Nine years ago, I bought a cottage with my siblings. For all of those years, I have enjoyed it thoroughly. OK, I’m kind of lying – for all those years, all it represented to me was a lot of hard work. Bringing babies and toddlers to a cottage is challenging – it’s all of the work of home, without any of the conveniences. Kids in strange beds, no safety guards around the lake and – in our case – no electricity. You can imagine how stressful it is when you have a bed-wetter or a puke fest ensues and there is no washing machine in sight.

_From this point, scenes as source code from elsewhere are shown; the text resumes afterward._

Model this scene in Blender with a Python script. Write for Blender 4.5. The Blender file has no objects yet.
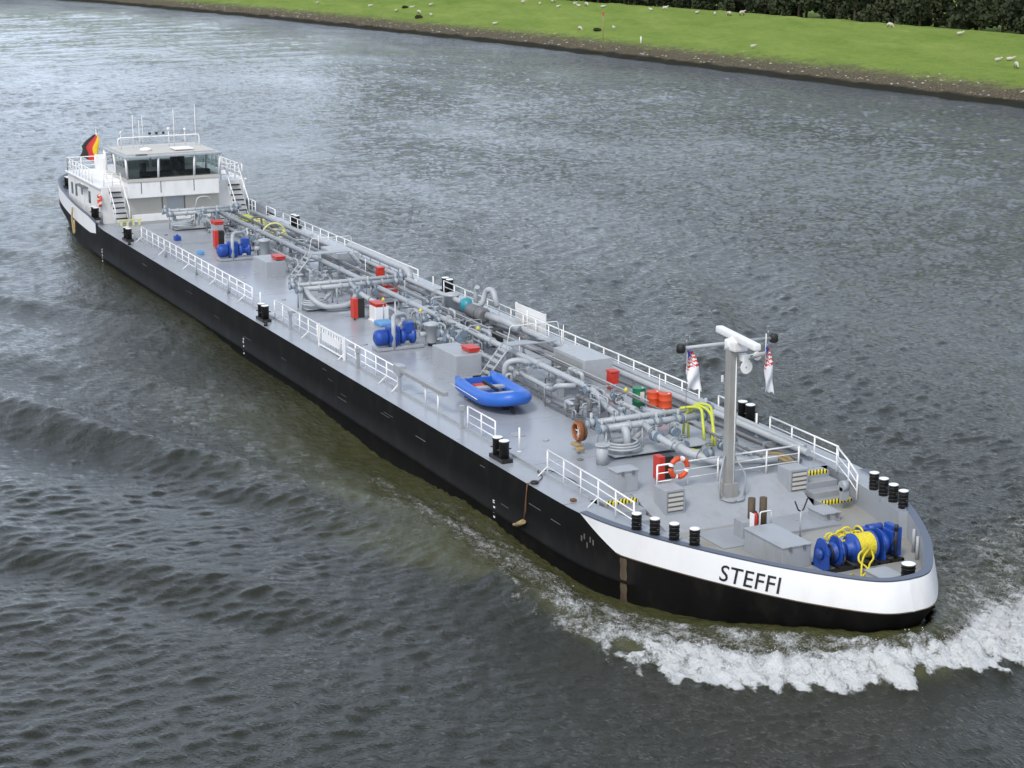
import bpy, bmesh, math, random
import numpy as np
from mathutils import Vector, Matrix
random.seed(7); rng = np.random.default_rng(11)
R = math.radians
S = bpy.context.scene
COL = S.collection

# ------------------------------------------------------------------ camera
cd = bpy.data.cameras.new('camera'); cam = bpy.data.objects.new('camera', cd); COL.objects.link(cam)
rot = Matrix(((0.43274796, -0.21637398, 0.8751637), (0.90151091, 0.10677087, -0.41937819), (-0.00269946, 0.97045468, 0.24126838)))
cam.matrix_world = Matrix.Translation((44, -36.6, 21)) @ rot.to_4x4()
cd.sensor_width = 36; cd.lens = 36 * 1901 / 1024; cd.clip_start = 1; cd.clip_end = 6000
S.camera = cam
# ------------------------------------------------------------------ sky and sun
SUN_EL, SUN_AZ = R(50), R(-50)          # azimuth measured from +X towards +Y
w = bpy.data.worlds.new('World'); S.world = w; w.use_nodes = True
nt = w.node_tree; nt.nodes.clear()
sky = nt.nodes.new('ShaderNodeTexSky'); sky.sky_type = 'NISHITA'; sky.sun_disc = False
sky.sun_elevation = SUN_EL; sky.sun_rotation = math.pi / 2 - SUN_AZ
sky.dust_density = 4.0; sky.air_density = 1.0; sky.ozone_density = 1.0
hs = nt.nodes.new('ShaderNodeHueSaturation'); hs.inputs['Saturation'].default_value = 0.6
# broken cloud cover: large soft noise over the sky directions
tc = nt.nodes.new('ShaderNodeTexCoord'); mp = nt.nodes.new('ShaderNodeMapping'); mp.inputs['Scale'].default_value = (1, 1, 3.0)
no = nt.nodes.new('ShaderNodeTexNoise'); no.inputs['Scale'].default_value = 2.2; no.inputs['Detail'].default_value = 5
cr = nt.nodes.new('ShaderNodeMapRange'); cr.inputs[1].default_value = 0.40; cr.inputs[2].default_value = 0.66
cr.inputs[3].default_value = 0.0; cr.inputs[4].default_value = 1.0
mx = nt.nodes.new('ShaderNodeMix'); mx.data_type = 'RGBA'; mx.inputs[7].default_value = (7.6, 8.9, 10.9, 1)
bg = nt.nodes.new('ShaderNodeBackground'); bg.inputs['Strength'].default_value = 0.115
wo = nt.nodes.new('ShaderNodeOutputWorld')
L = nt.links.new
L(tc.outputs['Generated'], mp.inputs['Vector']); L(mp.outputs[0], no.inputs['Vector']); L(no.outputs['Fac'], cr.inputs[0])
L(sky.outputs[0], hs.inputs['Color']); L(hs.outputs[0], mx.inputs[6]); L(cr.outputs[0], mx.inputs[0])
sx = nt.nodes.new('ShaderNodeSeparateXYZ'); hr_ = nt.nodes.new('ShaderNodeMapRange'); hr_.interpolation_type = 'SMOOTHSTEP'
hr_.inputs[1].default_value = 0.0; hr_.inputs[2].default_value = 0.66; hr_.inputs[3].default_value = 1.75; hr_.inputs[4].default_value = 0.86
vs_ = nt.nodes.new('ShaderNodeVectorMath'); vs_.operation = 'SCALE'      # horizon glow: sky scaled up low down, added to brighten the water's reflections
L(tc.outputs['Generated'], sx.inputs[0]); L(sx.outputs['Z'], hr_.inputs[0]); L(mx.outputs[2], vs_.inputs[0]); L(hr_.outputs[0], vs_.inputs['Scale'])
L(vs_.outputs[0], bg.inputs['Color']); L(bg.outputs[0], wo.inputs['Surface'])
sd = bpy.data.lights.new('sun', 'SUN'); sd.energy = 1.5; sd.angle = R(14); sd.color = (1.0, 0.965, 0.91)
so = bpy.data.objects.new('sun', sd); COL.objects.link(so)
d = Vector((math.cos(SUN_EL) * math.cos(SUN_AZ), math.cos(SUN_EL) * math.sin(SUN_AZ), math.sin(SUN_EL)))
so.rotation_euler = d.to_track_quat('Z', 'Y').to_euler(); so.location = (0, -60, 80)
S.view_settings.view_transform = 'Standard'; S.view_settings.look = 'None'
S.view_settings.exposure = 0.27; S.view_settings.gamma = 1.0

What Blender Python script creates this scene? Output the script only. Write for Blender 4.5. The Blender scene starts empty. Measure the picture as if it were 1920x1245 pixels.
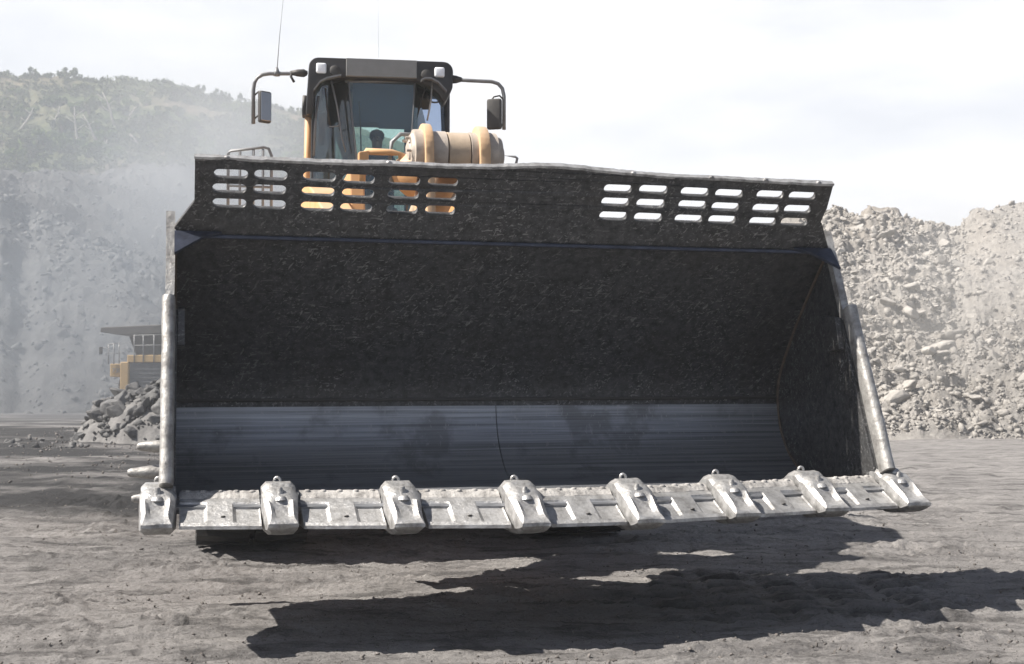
import bpy, bmesh, math, random
import numpy as np
from mathutils import Vector, Matrix

random.seed(7)
rng = np.random.default_rng(11)
scene = bpy.context.scene
COL = scene.collection
R = math.radians

# ------------------------------------------------------------------ camera
CAM_H = 1.79
PITCH, ROLL, FPX = 0.0484, -0.0040, 2381.5
cam_d = bpy.data.cameras.new('camera')
cam = bpy.data.objects.new('camera', cam_d)
COL.objects.link(cam)
_c, _s, _cr, _sr = math.cos(PITCH), math.sin(PITCH), math.cos(ROLL), math.sin(ROLL)
U0 = Vector((0, -_s, _c)); DD = Vector((0, _c, _s)); X0 = Vector((1, 0, 0))
RX = _cr * X0 + _sr * U0; UY = -_sr * X0 + _cr * U0
cam.matrix_world = Matrix(((RX.x, UY.x, -DD.x, 0), (RX.y, UY.y, -DD.y, 0), (RX.z, UY.z, -DD.z, CAM_H), (0, 0, 0, 1)))
cam_d.sensor_width = 36.0
cam_d.lens = FPX / 1920 * 36.0
cam_d.clip_start = 0.1
cam_d.clip_end = 6000
cam_d.dof.use_dof = True
cam_d.dof.focus_distance = 10.0
cam_d.dof.aperture_fstop = 6.3
scene.camera = cam

# ------------------------------------------------------------------ sky, sun, exposure
SUN = Vector((-0.885, -0.16, 1.0)).normalized()
world = bpy.data.worlds.new('World')
scene.world = world
world.use_nodes = True
wn, wl = world.node_tree.nodes, world.node_tree.links
wn.clear()
w_out = wn.new('ShaderNodeOutputWorld')
w_bg = wn.new('ShaderNodeBackground')
w_bg.inputs['Strength'].default_value = 0.05
CLOUD = 10.5
sky = wn.new('ShaderNodeTexSky')
sky.sky_type = 'NISHITA'
sky.sun_disc = False
sky.sun_elevation = math.asin(SUN.z)
sky.sun_rotation = math.atan2(SUN.x, SUN.y)
sky.air_density = 0.6
sky.dust_density = 0.6
sky.ozone_density = 1.0
# thin bright cloud and haze bank low over the pit ahead, clearer blue sky elsewhere
tc = wn.new('ShaderNodeTexCoord')
mp = wn.new('ShaderNodeMapping'); mp.inputs['Scale'].default_value = (1.3, 1.3, 5.0)
nz = wn.new('ShaderNodeTexNoise'); nz.inputs['Scale'].default_value = 2.6; nz.inputs['Detail'].default_value = 7; nz.inputs['Roughness'].default_value = 0.55
rp = wn.new('ShaderNodeValToRGB'); rp.color_ramp.elements[0].position = 0.34; rp.color_ramp.elements[1].position = 0.60
rp.color_ramp.elements[0].color = (0.70, 0.70, 0.70, 1); rp.color_ramp.elements[1].color = (1, 1, 1, 1)
dot = wn.new('ShaderNodeVectorMath'); dot.operation = 'DOT_PRODUCT'; dot.inputs[1].default_value = (0.10, 0.98, 0.16)
bank = wn.new('ShaderNodeMapRange'); bank.interpolation_type = 'SMOOTHSTEP'
bank.inputs['From Min'].default_value = 0.74; bank.inputs['From Max'].default_value = 0.91
ml = wn.new('ShaderNodeMath'); ml.operation = 'MULTIPLY'
mx = wn.new('ShaderNodeMix'); mx.data_type = 'RGBA'
mx.inputs['B'].default_value = (CLOUD, CLOUD * 1.01, CLOUD * 1.035, 1)
wl.new(tc.outputs['Generated'], mp.inputs['Vector']); wl.new(mp.outputs['Vector'], nz.inputs['Vector'])
wl.new(tc.outputs['Generated'], dot.inputs[0]); wl.new(dot.outputs['Value'], bank.inputs['Value'])
wl.new(nz.outputs['Fac'], rp.inputs['Fac'])
wl.new(rp.outputs['Color'], ml.inputs[0]); wl.new(bank.outputs['Result'], ml.inputs[1]); wl.new(ml.outputs[0], mx.inputs['Factor'])
wl.new(sky.outputs['Color'], mx.inputs['A']); wl.new(mx.outputs['Result'], w_bg.inputs['Color'])
wl.new(w_bg.outputs['Background'], w_out.inputs['Surface'])

sun_d = bpy.data.lights.new('sun', 'SUN')
sun_d.energy = 5.0
sun_d.angle = R(0.55)
sun_d.color = (1.0, 0.945, 0.87)
sun = bpy.data.objects.new('sun', sun_d)
sun.rotation_euler = (-SUN).to_track_quat('-Z', 'Y').to_euler()
sun.location = (-40, 20, 60)
COL.objects.link(sun)

scene.view_settings.view_transform = 'Standard'
scene.view_settings.look = 'None'
scene.view_settings.exposure = 1.18
scene.view_settings.gamma = 1.0
scene.cycles.use_denoising = True
scene.cycles.max_bounces = 6
scene.cycles.volume_bounces = 1
scene.cycles.transparent_max_bounces = 12
scene.cycles.sample_clamp_indirect = 8.0


# ------------------------------------------------------------------ numpy noise
def _hash(ix, iy, seed):
    h = (ix.astype(np.int64) * 374761393 + iy.astype(np.int64) * 668265263 + seed * 974711) & 0x7fffffff
    h = ((h ^ (h >> 13)) * 1274126177) & 0x7fffffff
    return ((h ^ (h >> 16)) & 0xffffff) / float(0xffffff)


def vnoise(x, y, seed=0):
    x = np.asarray(x, float); y = np.asarray(y, float)
    ix = np.floor(x); iy = np.floor(y)
    fx = x - ix; fy = y - iy
    fx = fx * fx * fx * (fx * (fx * 6 - 15) + 10); fy = fy * fy * fy * (fy * (fy * 6 - 15) + 10)
    a = _hash(ix, iy, seed); b = _hash(ix + 1, iy, seed); c = _hash(ix, iy + 1, seed); d = _hash(ix + 1, iy + 1, seed)
    return (a * (1 - fx) + b * fx) * (1 - fy) + (c * (1 - fx) + d * fx) * fy - 0.5


def fbm(x, y, octaves=5, seed=0, gain=0.5):
    x = np.asarray(x, float); y = np.asarray(y, float)
    t = np.zeros(np.broadcast(x, y).shape); a = 1.0
    for o in range(octaves):
        t = t + a * vnoise(x, y, seed + o * 17)
        x, y = (x * 0.8 - y * 0.6) * 2.03 + 5.1, (x * 0.6 + y * 0.8) * 2.03 - 3.7
        a *= gain
    return t


# ------------------------------------------------------------------ object helpers
def mesh_from_arrays(name, V, F, mats=(), smooth=False):
    """V (n,3), F (m,3|4) arrays"""
    V = np.asarray(V, np.float32); F = np.asarray(F, np.int32)
    me = bpy.data.meshes.new(name)
    k = F.shape[1]
    me.vertices.add(len(V)); me.vertices.foreach_set('co', V.ravel())
    me.loops.add(F.size); me.loops.foreach_set('vertex_index', F.ravel())
    me.polygons.add(len(F))
    me.polygons.foreach_set('loop_start', np.arange(0, F.size, k, dtype=np.int32))
    me.polygons.foreach_set('loop_total', np.full(len(F), k, np.int32))
    if smooth:
        me.polygons.foreach_set('use_smooth', np.ones(len(F), bool))
    me.update(calc_edges=True)
    me.validate()
    for m in mats:
        me.materials.append(m)
    return me


def link(name, me, parent=None, loc=None, rotz=None):
    o = bpy.data.objects.new(name, me)
    COL.objects.link(o)
    if parent is not None:
        o.parent = parent
    if loc is not None:
        o.location = loc
    if rotz is not None:
        o.rotation_euler = (0, 0, rotz)
    return o


def tag(o, label=None, cat=None, group=None, kind=None):
    if label: o['label'] = label
    if cat: o['category'] = cat
    if group: o['group'] = group
    if kind: o['kind'] = kind
    return o


def empty(name, loc, rotz=0.0):
    o = bpy.data.objects.new(name, None)
    o.empty_display_size = 0.5
    COL.objects.link(o)
    o.location = loc
    o.rotation_euler = (0, 0, rotz)
    return o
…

The odd weekend at the cottage was manageable but I secretly dreaded our one full week there each summer. Probably the most stressful time during the week was the last day of our holiday. Conducting a thorough cottage clean up in preparation for the next family seemed impossible. If it happened to be raining, the stress of cleaning the cottage seemed overwhelming, with kids getting underfoot, wanting attention and messing up the newly cleaned areas.

This year, something miraculous has happened. My kids have grown up. I have no one in diapers, a collection of incredibly strong swimmers and my youngest now just runs with the pack. I sat on a Muskoka chair while the kids and their cottage friends played elaborate games or Manhunt, went frog hunting and searched for critters in the forest

My older kids noted that they saw me do a lot of things for the first time, like fishing. I was shocked to realize they had never seen me fish. Every other year I was so bogged down with babies and care-giving – who had time to fish?

As for the cottage clean up – some kids tidied the beach, one washed the dishes, some packed up the sleeping bags and helped change bed sheets and one mopped the floor. What a long way we have come. A stress-free cottage clean up is a new experience for me.

Although many people say “bigger kids, bigger problems”, I feel qualified to say that it does, in fact, get easier. For some of us, it just takes more than a decade to get there. What was the turning point in your family when you suddenly realized you didn’t have babies anymore? Or, are you still in the thick of it and feel like the day will never come?